Sussex board says no to modular home

Property owner says precedent has been set in manufactured home park
October 11, 2017

Story Location:
32 South Shore Drive
Bethany Beach  Delaware
United States

Sussex County officials have slammed the door on a couple wanting to put a modular home in a manufactured home park near Indian River Inlet.

At its Sept. 18 meeting, the county's board of adjustment voted 5-0 to deny an appeal filed by the property owners of a decision made by the county's director of planning and zoning, who did not allow them to get a building permit or file for a special-use exception.

Now the couple is in a costly predicament. They purchased a $350,000 lot in South Shore Marina near Bethany Beach, aiming to place a factory-built modular home there.

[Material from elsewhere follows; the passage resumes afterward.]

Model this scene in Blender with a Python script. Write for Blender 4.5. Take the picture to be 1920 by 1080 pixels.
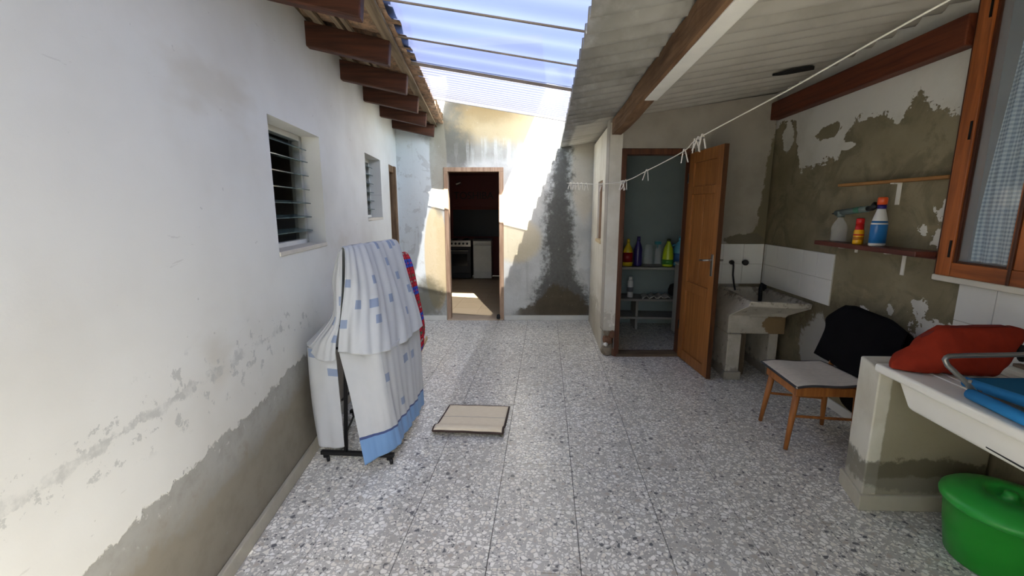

Applicant Jason Harshbarger said a precedent had been established because the small manufactured park contains other modular and stick-built homes.

The park, which is zoned MR, medium-density residential, existed prior to zoning, so it's grandfathered in.

Harshbarger pleaded his case to the board during its Sept. 11 meeting, appealing a decision by Planning and Zoning Director Janelle Cornwell preventing him from placing a modular home in the park on South Shore Drive Extended.

Cornwell told the board that county code is very specific. Only one modular or stick-built home is permitted in a manufactured home park for the manager. “There is no section in code to allow modulars in a manufactured home park,” she said.

“I feel sorry for them, but I don't see anything in county code to provide relief,” said Chairman Dale Callaway as the board debated the appeal Sept. 11.

“How do they fix this problem?” asked board member John Mills.

Board attorney Jamie Sharp said the only option the couple has is to follow county code and place a manufactured home on the site.

Sharp said it was doubtful the park could be converted to a subdivisions because the minimum lot size in MR zoning is 10,000 square feet. Manufactured home parks are allowed to have 5,000-square-foot lot sizes. He said all of the lease-holders and landlord would have to agree and apply for a rezoning.

“But this is not the issue that is before us,” Sharp told the board.

Harshbarger said nearly a quarter of the homes in the small park are modular or stick-built. He said his research of county records showed four special-use exceptions were granted by the board for homes in the park from 2005 to 2014. “I have a home built and ready to be moved to the community,” he said.

“It's unfortunate the board has approved them in the past, which amazes me it was allowed,” Mills said.

Adam Rones of Culver and Pierce LLC, representing the applicant, said previous board approvals have changed the character and value of the community. “The value of the lots is not typical value in a manufactured home park,” he said.

Two vacant lots in the park are listed for sale for $350,000 each.

“If this doesn't go in their favor it will adversely affect others in the community as well,” Rones said during the Sept. 11 hearing. “The Harshbargers did their due diligence and used board hearing history. They want to know why they are not being treated the same as others.”

To further complicate the matter, Harshbarger said the owner of the park wrote in his lease that when a property was transferred and a manufactured home replaced, a modular or stick-built home must be erected in its place.

Cornwell said the lease does not comply with county code. Board member Ellen Magee urged county legal staff to contact the property owner to make him aware of the issue with the lease.